Da bibliografia do escritor, ” um dos intérpretes da geração pós-68 e das suas desilusões”, destaca Domingos de Agosto, “um grande livro”, tal como Horizonte e Dora Bruder, “uma joia literária e histórica” que trata de uma jovem judia cercada durante a ocupação nazi.

Já Carlos Vaz Marques, diretor da revista literária Granta, leu dois livros de Modiano e não ficou fã.

“Na língua francesa mais depressa votaria num autor extraordinário e insuficientemente traduzido em Portugal, como é Pascal Quignard. Aliás, quando ouvi o anúncio do vencedor, a minha primeira reacção, numa confusão de nomes, foi de uma certa alegria, porque pensei em Pascal Quignard ao escutar Patrick Modiano”.

Destacando a subjetividade do prémio, Carlos Vaz Marques daria o Nobel a uma longa lista de escritores, inclusive portugueses, antes de Modiano. “Philip Roth, Rubem Fonseca ou Javier Marías – para citar três autores de três nacionalidades e três línguas diferentes – vão continuar a ser extraordinários mesmo que nunca sejam lidos em Estocolmo. A estes três eu dava o Nobel de mão beijada”, disse.

Philip Roth, sempre um dos apontados como provável vencedor, também entra na lista de favoritos de Francisco José Viegas, assim como Claudio Magris, Ismail Kadare e Joyce Carol Oates. “Temo muito que eles se juntem a Jorge Luis Borges, Nabokov, Primo Levi, W.H. Auden, Conrad, Somerset Maugham, D.H. Lawrence, Graham Greene, Zola, Tchekov ou Tolstoi, que não ganharam o prémio, por cretinice e ignorância da Academia Sueca”, acrescentou.

Saramago foi (já) há 16 anos

Modiano sucede à canadiana Alice Munro, que venceu o Nobel no ano passado. Há precisamente 16 anos e um dia, a Academia Sueca anunciou ao mundo o nome do primeiro português a vencer um Nobel da Literatura, José Saramago. Para além do prestígio, o vencedor ganha também oito milhões de coroas suecas (cerca de 882 mil euros).

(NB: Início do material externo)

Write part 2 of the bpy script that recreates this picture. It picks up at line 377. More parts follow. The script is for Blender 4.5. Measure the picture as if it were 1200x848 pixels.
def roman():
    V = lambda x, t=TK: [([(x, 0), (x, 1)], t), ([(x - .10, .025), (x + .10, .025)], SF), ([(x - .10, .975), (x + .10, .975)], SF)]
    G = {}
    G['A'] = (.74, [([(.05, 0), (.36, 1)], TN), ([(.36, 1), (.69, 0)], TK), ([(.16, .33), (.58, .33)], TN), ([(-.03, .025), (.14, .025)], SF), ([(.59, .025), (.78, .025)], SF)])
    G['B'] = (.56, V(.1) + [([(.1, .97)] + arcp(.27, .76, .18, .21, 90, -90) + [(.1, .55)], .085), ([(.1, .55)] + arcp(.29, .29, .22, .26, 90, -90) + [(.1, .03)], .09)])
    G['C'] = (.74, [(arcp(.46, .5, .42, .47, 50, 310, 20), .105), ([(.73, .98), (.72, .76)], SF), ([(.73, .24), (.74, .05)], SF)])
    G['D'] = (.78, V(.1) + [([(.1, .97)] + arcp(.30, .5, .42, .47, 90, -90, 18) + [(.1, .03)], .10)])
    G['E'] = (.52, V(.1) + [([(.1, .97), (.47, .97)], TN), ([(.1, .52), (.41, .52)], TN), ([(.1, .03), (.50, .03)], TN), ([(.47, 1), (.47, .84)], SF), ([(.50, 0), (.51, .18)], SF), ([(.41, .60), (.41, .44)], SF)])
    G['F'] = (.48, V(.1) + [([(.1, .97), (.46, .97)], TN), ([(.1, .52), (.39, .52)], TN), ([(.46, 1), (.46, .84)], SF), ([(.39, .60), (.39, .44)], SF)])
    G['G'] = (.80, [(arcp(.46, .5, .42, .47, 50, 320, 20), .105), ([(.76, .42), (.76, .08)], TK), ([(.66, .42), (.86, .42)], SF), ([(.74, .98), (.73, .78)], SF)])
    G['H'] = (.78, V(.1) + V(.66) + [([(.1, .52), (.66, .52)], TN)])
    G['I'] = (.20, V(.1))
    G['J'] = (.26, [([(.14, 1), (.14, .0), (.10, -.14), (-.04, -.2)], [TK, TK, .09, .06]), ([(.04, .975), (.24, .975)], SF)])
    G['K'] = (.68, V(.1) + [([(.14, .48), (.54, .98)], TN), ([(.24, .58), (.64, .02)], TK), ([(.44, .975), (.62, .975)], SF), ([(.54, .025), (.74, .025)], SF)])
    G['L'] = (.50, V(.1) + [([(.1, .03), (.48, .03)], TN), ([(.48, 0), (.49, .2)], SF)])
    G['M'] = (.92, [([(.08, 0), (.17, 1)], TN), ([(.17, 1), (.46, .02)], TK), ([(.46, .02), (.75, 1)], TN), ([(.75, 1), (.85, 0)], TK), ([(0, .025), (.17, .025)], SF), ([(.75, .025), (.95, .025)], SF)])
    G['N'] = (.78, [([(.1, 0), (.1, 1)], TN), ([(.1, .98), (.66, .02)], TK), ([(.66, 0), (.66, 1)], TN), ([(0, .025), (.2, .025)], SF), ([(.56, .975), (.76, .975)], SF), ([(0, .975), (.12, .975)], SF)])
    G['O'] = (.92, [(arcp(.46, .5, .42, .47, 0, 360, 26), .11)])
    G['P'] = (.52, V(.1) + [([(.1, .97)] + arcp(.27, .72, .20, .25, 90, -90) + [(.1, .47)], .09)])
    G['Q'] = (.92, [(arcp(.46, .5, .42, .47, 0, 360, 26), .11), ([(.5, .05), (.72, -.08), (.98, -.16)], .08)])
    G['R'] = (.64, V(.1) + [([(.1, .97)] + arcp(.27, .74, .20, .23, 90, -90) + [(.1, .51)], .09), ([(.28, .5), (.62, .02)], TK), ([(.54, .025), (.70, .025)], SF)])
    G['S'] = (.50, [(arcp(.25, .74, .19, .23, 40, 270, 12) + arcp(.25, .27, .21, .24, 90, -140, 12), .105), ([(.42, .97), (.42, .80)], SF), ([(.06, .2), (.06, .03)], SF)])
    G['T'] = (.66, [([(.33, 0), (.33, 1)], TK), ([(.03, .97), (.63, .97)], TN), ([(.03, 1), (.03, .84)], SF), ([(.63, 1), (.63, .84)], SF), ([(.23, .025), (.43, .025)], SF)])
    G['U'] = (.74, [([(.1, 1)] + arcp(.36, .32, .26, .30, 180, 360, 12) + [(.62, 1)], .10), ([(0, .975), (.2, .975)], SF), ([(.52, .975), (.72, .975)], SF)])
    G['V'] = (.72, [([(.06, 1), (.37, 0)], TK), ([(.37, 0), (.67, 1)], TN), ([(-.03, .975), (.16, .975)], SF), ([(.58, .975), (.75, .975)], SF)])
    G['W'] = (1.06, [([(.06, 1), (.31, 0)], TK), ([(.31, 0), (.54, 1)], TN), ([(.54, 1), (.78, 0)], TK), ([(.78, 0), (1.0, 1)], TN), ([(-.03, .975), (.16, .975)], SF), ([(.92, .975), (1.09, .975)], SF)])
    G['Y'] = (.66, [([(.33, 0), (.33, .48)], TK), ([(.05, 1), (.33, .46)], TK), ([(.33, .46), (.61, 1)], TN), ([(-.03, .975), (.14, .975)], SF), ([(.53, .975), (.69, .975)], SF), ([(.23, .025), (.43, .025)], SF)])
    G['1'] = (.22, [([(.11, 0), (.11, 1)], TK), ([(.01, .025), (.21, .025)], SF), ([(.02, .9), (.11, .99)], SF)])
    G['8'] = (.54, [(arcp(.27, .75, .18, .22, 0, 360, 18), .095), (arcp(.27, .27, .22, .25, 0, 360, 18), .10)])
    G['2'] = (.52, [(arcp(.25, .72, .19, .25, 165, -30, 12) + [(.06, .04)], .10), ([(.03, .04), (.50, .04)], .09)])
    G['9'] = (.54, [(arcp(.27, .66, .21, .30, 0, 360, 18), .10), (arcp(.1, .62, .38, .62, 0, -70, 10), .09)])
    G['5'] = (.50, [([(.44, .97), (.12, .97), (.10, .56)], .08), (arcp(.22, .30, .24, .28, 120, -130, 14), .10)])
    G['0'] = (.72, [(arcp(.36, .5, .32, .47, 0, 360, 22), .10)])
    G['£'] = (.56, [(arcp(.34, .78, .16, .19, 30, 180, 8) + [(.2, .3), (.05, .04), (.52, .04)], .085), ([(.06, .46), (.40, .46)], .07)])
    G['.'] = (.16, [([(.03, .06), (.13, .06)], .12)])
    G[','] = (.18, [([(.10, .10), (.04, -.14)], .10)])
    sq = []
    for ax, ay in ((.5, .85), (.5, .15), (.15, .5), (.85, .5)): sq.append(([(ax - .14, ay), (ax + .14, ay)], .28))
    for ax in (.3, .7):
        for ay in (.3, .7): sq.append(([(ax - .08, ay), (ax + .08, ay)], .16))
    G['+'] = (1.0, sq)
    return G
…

De acordo com estatísticas da Academia Sueca, até 2013 tinham vencido o Nobel 76 escritores de prosa, 33 poetas, 14 dramaturgos, três ensaístas e dois historiadores. Talvez por isso as apostas se centrassem no queniano Ngugi wa Thiong’o, autor de mais de 30 livros, entre romances, peças teatrais e ensaios. Ngugi wa Thiong’o e o japonês Haruki Murakami eram apontados como os favoritos à vitória na maioria das casas de apostas. Desde 2012 que Murakami foi sempre o favorito e até já há quem o compare a Leonardo DiCaprio, ator tantas vezes apontado como favorito ao Oscar, mas que nunca o venceu.

Amanhã, as atenções vão estar centradas na Noruega, onde será anunciado o Prémio Nobel da Paz de 2014.